Michael Martin restera très certainement, dans l'histoire parlementaire britannique, le Speaker qui a laissé la police entrer sans mandat d'arrêt et arrêter un député à Westminster, le 3 décembre 2008. Rien ne laissait présager que le président de la Chambre des Communes allait être sous les feux des projecteurs. Rien ne laissait deviner non plus qu'il accéderait à ce poste un jour. Et lorsque la célèbre Betty Boothroyd, première femme Speaker de l'histoire du Royaume-Uni, descendit définitivement de sa charge en 2000, pour entrer à la Chambre des Lords et devenir Baroness Boothroyd, personne ne pensait vraiment à Michael Martin.

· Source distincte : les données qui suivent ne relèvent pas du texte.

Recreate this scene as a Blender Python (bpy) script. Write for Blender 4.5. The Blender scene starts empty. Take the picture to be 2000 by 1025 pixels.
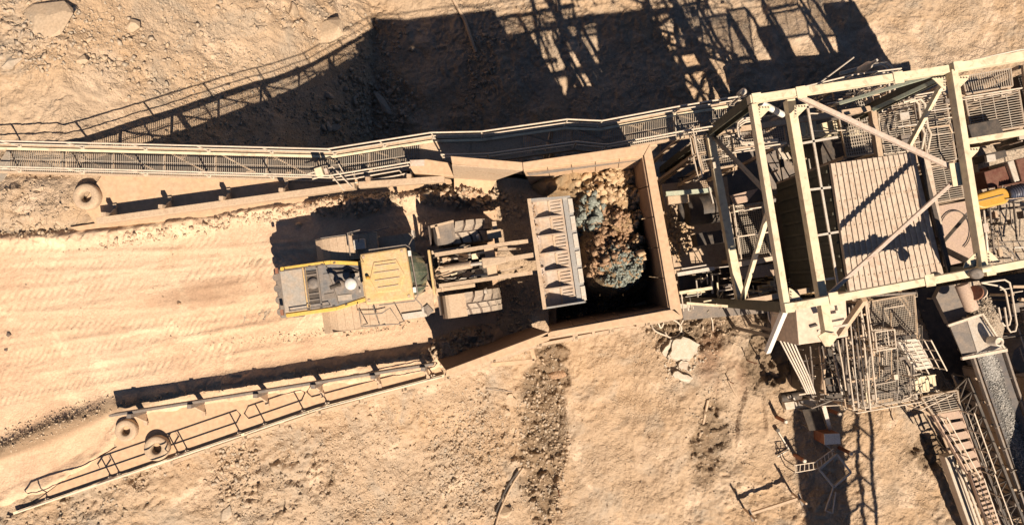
import bpy, math, random
import numpy as np
from mathutils import Vector, Matrix
random.seed(7)
rng = np.random.default_rng(11)
SC = bpy.context.scene
COL = SC.collection
# ------------------------------------------------------------------ camera, light, exposure
CAM_H = 27.0
FPX = 1351.0
TILT = math.atan(47.5 / FPX)
cd = bpy.data.cameras.new('camera')
cam = bpy.data.objects.new('camera', cd)
COL.objects.link(cam)
cam.location = (0, 0, CAM_H)
cam.rotation_euler = (TILT, 0, 0)
cd.sensor_width = 36.0
cd.lens = 36.0 * FPX / 2000.0
cd.clip_start = 0.5
cd.clip_end = 3000
SC.camera = cam
SX, SY = -0.41, 0.74                       # shadow of one metre of height
sun_el = math.atan(1 / math.hypot(SX, SY))
world = bpy.data.worlds.new('World')
SC.world = world
world.use_nodes = True
nt = world.node_tree
nt.nodes.clear()
sky = nt.nodes.new('ShaderNodeTexSky')
sky.sky_type = 'NISHITA'
sky.sun_disc = False
sky.sun_elevation = sun_el
sky.sun_rotation = math.atan2(-SX, -SY)
sky.altitude = 3000
sky.air_density = 0.7
sky.dust_density = 0.2
bg = nt.nodes.new('ShaderNodeBackground')
bg.inputs[1].default_value = 0.05
wo = nt.nodes.new('ShaderNodeOutputWorld')
nt.links.new(sky.outputs[0], bg.inputs[0])
nt.links.new(bg.outputs[0], wo.inputs[0])
sl = bpy.data.lights.new('sun', 'SUN')
sl.energy = 5.0
sl.angle = math.radians(0.5)
sl.color = (1.0, 0.87, 0.71)
sun = bpy.data.objects.new('sun', sl)
COL.objects.link(sun)
sun.location = (20, -36, 60)
sun.rotation_euler = Vector((SX, SY, -1)).to_track_quat('-Z', 'Y').to_euler()
SC.view_settings.view_transform = 'Standard'
SC.view_settings.look = 'None'
SC.view_settings.exposure = 0.58
SC.view_settings.gamma = 1
SC.view_settings.use_curve_mapping = False
SC.render.engine = 'CYCLES'
SC.cycles.max_bounces = 4
SC.cycles.diffuse_bounces = 1

# ------------------------------------------------------------------ helpers
def P(px, py, z):
    """the point at height z that the survey photograph shows at (px, py)"""
    u = (px - 1000) / FPX
    v = (py - 512.5) / FPX
    dy = math.sin(TILT) - v * math.cos(TILT)
    dz = math.cos(TILT) + v * math.sin(TILT)
    t = (CAM_H - z) / dz
    return Vector((u * t, dy * t, z))

def tag(o, label=None, cat=None, group=None, kind=None):
    if label: o['label'] = label
    if cat: o['category'] = cat
    if group: o['group'] = group
    if kind: o['kind'] = kind
    return o

def thing(name, label, cat, loc=(0, 0, 0), rz=0.0, group=None):
    o = bpy.data.objects.new(name, None)
    COL.objects.link(o)
    o.empty_display_size = 0.2
    o.location = loc
    o.rotation_euler = (0, 0, rz)
    return tag(o, label, cat, group)

def root_matrix(o):
    m = Matrix.Identity(4)
    while o is not None:
        m = Matrix.LocRotScale(o.location, o.rotation_euler, o.scale) @ m
        o = o.parent
    return m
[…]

Mais il fallait récompenser la fidélité au parti travailliste et la promotion sociale, semble-t-il. Or Martin fut élu, pour la première fois sous l'étiquette travailliste, en 1978, dans la circonscription de Glasgow Springburn, devenue ensuite Glasgow North East. Il a toujours été réélu facilement depuis. Il est le symbole de la lutte sociale, puisqu'il a commencé sa vie professionnelle comme ouvrier dans la métallurgie, pour devenir ensuite permanent syndical. C'est un school-leaver, comme John Major, c'est-à-dire qu'ils ont tous deux quitté leur comprehensive school, à l'âge de 16 ans, avec leur O-levels, (ordinary levels)sorte d'équivalent du brevet des collèges.
Ils ne font donc pas partie du sérail parlementaire traditionnel, et, en ce qui concerne Michael Martin, c'est, en quelque sorte, une caution working-class. Cependant sa popularité est limitée, d'une part parce que le nombre de ses gaffes est presque aussi important que celles de Sarah Palin aux Etats-Unis, d'autre part parce qu'il ne s'est jamais départi d'un esprit de solidarité de classe très particulier. Ainsi, il ne sait plus rien refuser à Patrick McLoughlin, président du groupe conservateur à la Chambre de Communes, non seulement parce qu'il est d'origine écossaise, comme lui, mais surtout parce qu'il a commencé sa vie comme mineur, un autre working-class hero donc. Cette partialité très spécieuse n'est pas du goût de tout le monde chez les travaillistes qui connaissent également son cronyism, c'est-à-dire sa fâcheuse habitude à avantager ses amis.
De plus, ces derniers soupçonnent quelques mauvais relents de vengeance et de lutte des classes dans l'affaire de l'arrestation du député Damian Green, qui est conservateur et ancien journaliste, catégorie socio-professionnelle que Michael Martin n'aime guère. Bref, il n'y a pas grand monde pour défendre le Speaker, aujourd'hui, alors que d'ordinaire, conservateurs et travaillistes font front pour défendre le premier d'entre eux. Dans l'édition du Guardian du 5 décembre, le journaliste parlementaire Michael White laisse même clairement entendre que Michael Martin pourrait quitter son poste bien avant les prochaines législatives, prévues au plus tard en 2010.